Task requirements: Check each line of the records for "Write"; collect those that have it.

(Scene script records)

□ □ □ □ □ □ □

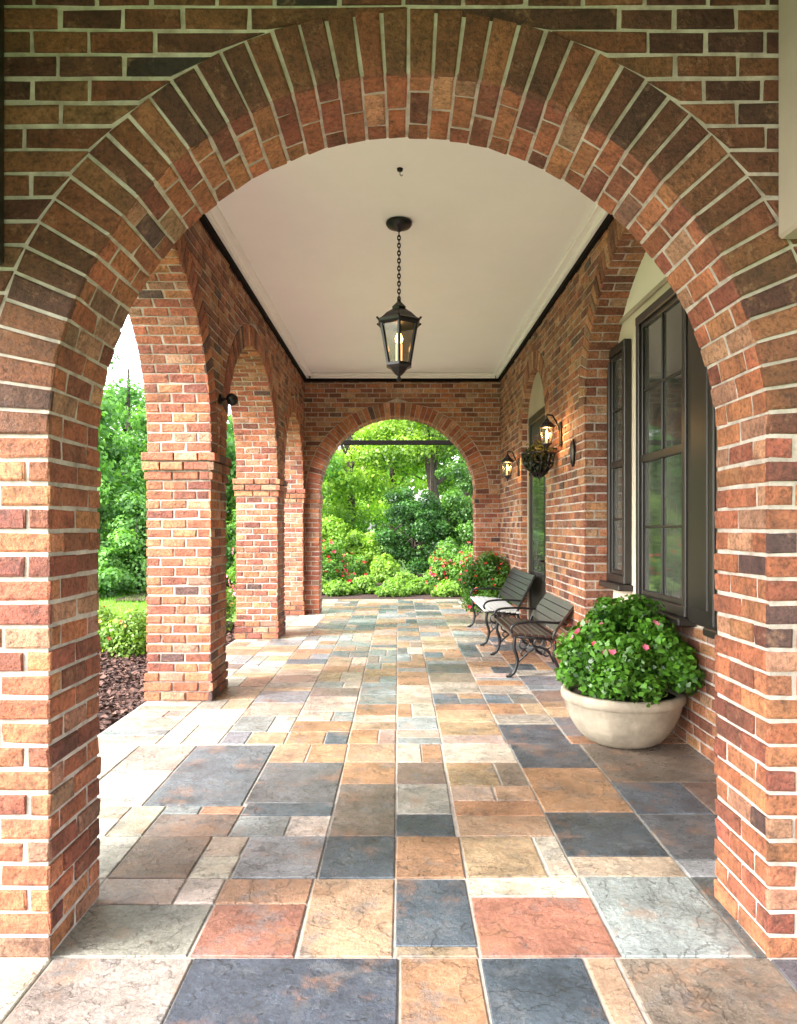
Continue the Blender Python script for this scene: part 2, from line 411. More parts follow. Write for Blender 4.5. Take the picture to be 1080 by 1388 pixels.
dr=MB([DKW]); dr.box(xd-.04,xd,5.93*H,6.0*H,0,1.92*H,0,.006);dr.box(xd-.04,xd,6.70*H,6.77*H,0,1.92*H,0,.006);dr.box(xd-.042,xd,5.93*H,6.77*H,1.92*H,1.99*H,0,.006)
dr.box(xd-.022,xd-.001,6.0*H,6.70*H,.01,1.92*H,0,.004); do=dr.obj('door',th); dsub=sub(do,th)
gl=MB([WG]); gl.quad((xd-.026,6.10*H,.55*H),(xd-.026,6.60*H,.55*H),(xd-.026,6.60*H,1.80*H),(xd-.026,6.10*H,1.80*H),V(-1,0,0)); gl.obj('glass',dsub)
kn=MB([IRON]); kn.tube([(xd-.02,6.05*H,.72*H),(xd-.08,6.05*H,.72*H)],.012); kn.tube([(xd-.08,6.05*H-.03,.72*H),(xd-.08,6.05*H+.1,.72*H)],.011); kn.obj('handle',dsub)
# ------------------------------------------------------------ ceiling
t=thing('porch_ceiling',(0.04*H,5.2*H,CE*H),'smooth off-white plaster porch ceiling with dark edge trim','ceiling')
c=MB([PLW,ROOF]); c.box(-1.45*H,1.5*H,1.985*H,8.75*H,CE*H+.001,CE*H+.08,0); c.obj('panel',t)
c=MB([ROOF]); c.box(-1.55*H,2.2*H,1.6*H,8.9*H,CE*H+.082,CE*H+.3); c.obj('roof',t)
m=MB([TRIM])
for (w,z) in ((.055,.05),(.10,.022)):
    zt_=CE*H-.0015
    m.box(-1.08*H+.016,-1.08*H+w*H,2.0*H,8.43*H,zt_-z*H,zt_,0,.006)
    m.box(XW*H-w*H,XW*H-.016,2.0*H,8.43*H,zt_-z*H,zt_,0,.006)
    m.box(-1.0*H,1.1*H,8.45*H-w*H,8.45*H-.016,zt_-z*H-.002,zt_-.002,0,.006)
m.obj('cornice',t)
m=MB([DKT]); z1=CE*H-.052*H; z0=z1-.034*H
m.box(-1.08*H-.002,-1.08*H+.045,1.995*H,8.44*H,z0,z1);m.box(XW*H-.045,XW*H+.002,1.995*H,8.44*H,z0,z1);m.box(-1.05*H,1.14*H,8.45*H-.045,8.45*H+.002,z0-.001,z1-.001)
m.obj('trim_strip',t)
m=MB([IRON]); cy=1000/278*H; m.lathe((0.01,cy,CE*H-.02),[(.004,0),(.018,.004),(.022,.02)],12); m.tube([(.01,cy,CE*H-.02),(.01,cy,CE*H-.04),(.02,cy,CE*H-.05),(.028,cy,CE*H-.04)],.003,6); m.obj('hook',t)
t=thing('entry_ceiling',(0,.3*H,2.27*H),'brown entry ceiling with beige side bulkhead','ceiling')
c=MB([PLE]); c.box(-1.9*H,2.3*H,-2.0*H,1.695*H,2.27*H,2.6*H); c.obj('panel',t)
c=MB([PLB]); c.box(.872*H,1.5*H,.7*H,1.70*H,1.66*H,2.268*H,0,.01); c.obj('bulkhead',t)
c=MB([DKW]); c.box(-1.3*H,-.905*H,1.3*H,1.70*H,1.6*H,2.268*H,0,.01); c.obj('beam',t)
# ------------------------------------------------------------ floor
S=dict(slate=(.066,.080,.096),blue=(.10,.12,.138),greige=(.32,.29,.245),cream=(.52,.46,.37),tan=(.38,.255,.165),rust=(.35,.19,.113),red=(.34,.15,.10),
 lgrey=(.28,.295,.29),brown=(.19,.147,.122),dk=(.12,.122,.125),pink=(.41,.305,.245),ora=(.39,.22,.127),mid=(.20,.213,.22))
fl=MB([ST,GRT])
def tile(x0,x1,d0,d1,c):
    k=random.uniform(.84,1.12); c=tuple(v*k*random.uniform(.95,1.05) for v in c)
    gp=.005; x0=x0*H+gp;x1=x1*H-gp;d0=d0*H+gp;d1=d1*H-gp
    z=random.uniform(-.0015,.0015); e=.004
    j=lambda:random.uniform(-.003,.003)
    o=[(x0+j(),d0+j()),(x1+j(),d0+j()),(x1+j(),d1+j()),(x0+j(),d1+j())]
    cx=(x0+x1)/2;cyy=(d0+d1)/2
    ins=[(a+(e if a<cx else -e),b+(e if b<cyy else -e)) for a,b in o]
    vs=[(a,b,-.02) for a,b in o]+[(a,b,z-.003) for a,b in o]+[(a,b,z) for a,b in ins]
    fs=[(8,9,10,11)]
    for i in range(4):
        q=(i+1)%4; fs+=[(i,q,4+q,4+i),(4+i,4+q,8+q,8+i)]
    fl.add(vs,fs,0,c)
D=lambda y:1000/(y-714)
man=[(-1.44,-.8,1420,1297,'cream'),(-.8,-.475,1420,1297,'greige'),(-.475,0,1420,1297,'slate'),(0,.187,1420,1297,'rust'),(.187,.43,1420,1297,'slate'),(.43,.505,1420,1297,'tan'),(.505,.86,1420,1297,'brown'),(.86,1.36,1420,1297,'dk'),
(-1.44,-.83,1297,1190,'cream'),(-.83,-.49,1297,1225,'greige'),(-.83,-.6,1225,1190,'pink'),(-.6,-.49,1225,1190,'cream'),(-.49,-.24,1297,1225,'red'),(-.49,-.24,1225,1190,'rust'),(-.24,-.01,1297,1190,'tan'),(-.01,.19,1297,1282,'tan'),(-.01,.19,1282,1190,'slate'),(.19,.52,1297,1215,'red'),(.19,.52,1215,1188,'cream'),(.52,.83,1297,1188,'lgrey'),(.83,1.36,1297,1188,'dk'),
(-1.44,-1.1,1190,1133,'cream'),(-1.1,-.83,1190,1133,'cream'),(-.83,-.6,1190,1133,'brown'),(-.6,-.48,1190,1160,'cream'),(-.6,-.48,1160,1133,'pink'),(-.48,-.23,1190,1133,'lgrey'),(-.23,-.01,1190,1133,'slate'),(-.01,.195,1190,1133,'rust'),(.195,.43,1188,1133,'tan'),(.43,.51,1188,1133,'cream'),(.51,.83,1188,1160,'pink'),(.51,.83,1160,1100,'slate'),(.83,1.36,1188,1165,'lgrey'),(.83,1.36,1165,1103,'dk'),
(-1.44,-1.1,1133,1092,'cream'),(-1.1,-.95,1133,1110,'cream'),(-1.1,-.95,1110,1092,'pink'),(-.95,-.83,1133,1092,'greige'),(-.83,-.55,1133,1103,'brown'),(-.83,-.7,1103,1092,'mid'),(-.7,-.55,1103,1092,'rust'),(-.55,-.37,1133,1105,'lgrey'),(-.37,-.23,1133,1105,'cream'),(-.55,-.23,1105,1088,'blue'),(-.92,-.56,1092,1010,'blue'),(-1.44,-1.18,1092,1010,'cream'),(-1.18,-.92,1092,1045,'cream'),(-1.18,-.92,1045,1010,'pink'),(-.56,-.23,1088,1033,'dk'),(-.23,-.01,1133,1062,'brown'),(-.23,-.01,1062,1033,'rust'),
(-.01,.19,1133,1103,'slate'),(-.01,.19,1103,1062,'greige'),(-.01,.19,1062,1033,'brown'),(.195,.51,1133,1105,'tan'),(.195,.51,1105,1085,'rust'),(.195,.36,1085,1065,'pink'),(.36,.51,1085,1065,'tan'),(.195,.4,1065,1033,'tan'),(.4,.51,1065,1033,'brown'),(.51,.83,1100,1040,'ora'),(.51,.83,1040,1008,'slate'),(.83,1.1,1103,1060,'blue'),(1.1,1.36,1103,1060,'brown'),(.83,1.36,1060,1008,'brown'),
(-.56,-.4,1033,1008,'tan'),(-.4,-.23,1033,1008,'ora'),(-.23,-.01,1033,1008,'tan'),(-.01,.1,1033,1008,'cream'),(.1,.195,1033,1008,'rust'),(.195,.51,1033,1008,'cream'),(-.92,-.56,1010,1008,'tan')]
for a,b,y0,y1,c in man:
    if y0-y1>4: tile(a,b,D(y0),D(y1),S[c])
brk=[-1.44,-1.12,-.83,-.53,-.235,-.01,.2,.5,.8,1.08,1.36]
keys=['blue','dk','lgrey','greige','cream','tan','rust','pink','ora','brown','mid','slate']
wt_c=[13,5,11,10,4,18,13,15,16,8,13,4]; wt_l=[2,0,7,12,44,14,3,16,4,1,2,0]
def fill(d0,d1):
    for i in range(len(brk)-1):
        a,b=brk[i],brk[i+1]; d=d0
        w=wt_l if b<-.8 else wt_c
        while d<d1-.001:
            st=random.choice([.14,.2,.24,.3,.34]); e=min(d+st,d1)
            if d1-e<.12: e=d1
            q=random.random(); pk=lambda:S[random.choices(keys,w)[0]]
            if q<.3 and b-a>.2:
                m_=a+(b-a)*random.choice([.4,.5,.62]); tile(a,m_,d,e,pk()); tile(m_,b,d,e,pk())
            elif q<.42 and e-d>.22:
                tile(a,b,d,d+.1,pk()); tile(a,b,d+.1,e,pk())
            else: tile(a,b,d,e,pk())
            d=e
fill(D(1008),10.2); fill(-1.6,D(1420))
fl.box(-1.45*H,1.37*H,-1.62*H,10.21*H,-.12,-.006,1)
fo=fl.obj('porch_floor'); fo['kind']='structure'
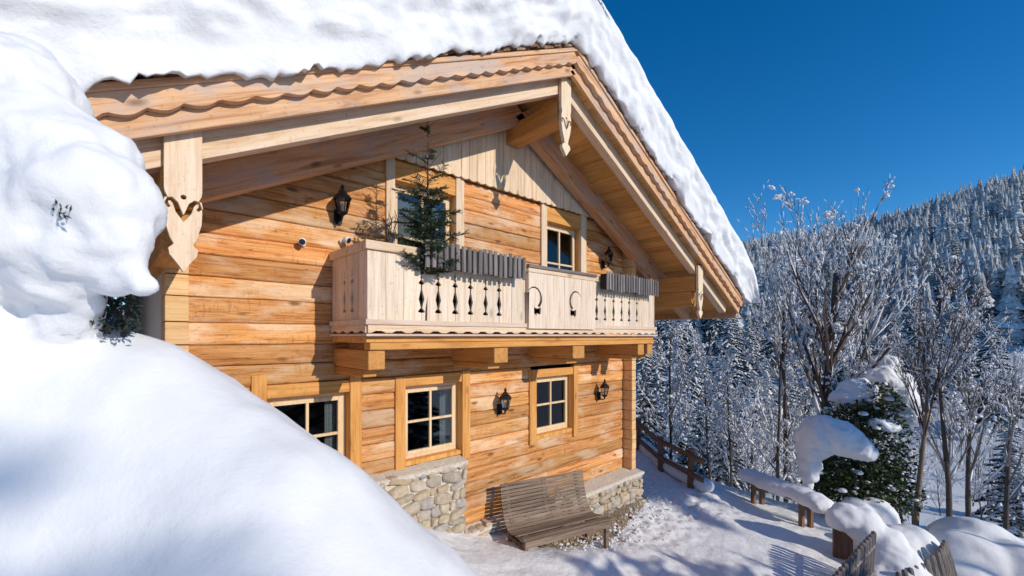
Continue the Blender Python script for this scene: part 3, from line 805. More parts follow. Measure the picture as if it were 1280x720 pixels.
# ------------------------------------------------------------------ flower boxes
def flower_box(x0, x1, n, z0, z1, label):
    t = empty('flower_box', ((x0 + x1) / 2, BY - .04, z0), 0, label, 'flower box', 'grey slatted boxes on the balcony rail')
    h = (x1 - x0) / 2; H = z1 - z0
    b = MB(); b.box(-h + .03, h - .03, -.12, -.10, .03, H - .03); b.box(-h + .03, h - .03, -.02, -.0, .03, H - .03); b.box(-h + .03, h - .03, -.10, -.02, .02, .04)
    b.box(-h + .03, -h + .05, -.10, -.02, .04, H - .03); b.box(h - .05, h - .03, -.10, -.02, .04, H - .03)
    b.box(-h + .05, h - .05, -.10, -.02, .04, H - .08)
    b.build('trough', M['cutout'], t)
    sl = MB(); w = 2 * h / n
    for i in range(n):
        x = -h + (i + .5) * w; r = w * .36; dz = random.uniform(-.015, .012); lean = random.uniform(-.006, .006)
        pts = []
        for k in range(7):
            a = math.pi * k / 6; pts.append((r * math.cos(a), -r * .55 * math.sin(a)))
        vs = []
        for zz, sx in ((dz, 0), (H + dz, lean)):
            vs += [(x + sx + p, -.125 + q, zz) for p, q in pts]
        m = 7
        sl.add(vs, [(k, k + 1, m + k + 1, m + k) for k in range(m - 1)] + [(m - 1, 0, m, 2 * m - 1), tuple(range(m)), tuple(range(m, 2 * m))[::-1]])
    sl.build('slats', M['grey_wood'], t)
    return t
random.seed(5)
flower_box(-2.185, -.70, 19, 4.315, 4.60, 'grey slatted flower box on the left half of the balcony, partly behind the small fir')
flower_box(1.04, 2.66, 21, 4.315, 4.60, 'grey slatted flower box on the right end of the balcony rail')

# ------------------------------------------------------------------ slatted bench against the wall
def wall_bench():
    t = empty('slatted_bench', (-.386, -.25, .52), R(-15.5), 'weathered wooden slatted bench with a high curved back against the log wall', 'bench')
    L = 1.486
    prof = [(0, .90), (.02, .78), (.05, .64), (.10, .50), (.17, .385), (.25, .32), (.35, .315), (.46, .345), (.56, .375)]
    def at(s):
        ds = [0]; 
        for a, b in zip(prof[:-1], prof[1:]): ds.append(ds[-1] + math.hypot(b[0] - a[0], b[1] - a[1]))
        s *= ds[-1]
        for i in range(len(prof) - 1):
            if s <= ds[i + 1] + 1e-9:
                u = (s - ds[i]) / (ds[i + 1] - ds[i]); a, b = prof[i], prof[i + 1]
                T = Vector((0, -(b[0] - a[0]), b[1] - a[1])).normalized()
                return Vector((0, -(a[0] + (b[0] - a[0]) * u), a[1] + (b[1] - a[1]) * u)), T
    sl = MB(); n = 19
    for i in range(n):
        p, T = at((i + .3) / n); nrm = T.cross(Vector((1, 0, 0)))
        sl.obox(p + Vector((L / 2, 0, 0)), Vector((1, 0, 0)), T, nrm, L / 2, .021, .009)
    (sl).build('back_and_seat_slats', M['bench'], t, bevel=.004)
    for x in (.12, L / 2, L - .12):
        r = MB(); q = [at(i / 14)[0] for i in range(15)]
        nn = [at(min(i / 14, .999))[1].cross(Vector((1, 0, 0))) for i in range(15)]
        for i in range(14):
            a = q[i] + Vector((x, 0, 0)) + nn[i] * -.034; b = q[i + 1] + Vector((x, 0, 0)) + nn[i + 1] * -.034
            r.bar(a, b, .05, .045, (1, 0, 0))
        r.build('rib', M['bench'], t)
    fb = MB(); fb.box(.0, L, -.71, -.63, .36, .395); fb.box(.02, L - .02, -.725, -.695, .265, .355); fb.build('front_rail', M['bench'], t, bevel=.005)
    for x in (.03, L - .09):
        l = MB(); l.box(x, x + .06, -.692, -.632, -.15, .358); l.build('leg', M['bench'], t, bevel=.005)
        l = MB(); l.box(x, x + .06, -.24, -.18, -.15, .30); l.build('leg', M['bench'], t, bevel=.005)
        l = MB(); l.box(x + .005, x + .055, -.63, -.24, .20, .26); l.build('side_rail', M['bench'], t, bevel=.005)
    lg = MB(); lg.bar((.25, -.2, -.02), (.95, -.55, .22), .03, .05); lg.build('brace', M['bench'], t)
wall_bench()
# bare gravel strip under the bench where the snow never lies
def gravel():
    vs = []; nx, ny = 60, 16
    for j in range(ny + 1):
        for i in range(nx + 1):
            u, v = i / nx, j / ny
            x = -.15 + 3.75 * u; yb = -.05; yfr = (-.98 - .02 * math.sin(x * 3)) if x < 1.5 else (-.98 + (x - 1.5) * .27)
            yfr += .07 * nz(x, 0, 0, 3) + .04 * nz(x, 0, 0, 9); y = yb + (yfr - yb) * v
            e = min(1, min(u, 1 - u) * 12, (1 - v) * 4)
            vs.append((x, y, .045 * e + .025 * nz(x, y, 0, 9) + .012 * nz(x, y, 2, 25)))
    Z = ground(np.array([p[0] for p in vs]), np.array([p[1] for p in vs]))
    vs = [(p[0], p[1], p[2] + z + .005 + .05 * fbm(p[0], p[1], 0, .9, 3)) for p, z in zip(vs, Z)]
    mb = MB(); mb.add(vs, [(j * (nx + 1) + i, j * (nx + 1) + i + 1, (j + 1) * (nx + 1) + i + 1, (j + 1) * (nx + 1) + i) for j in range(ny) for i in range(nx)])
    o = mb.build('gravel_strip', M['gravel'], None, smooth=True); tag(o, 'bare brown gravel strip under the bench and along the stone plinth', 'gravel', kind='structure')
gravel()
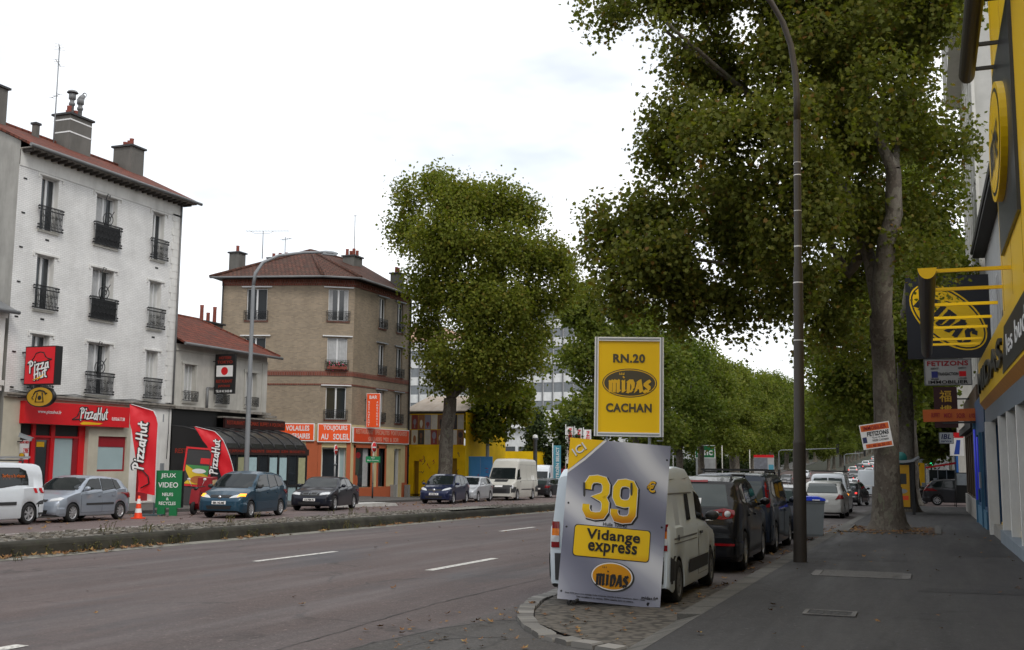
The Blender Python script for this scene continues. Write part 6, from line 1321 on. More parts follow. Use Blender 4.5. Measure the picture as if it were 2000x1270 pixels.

□ □ □ □ □ □ □

Correct output:
Continue the Blender Python script for this scene: part 2, from line 411. More parts follow. Write for Blender 4.5. Take the picture to be 1080 by 1388 pixels.
The Blender Python script for this scene continues. Write part 6, from line 1321 on. More parts follow. Use Blender 4.5. Measure the picture as if it were 2000x1270 pixels.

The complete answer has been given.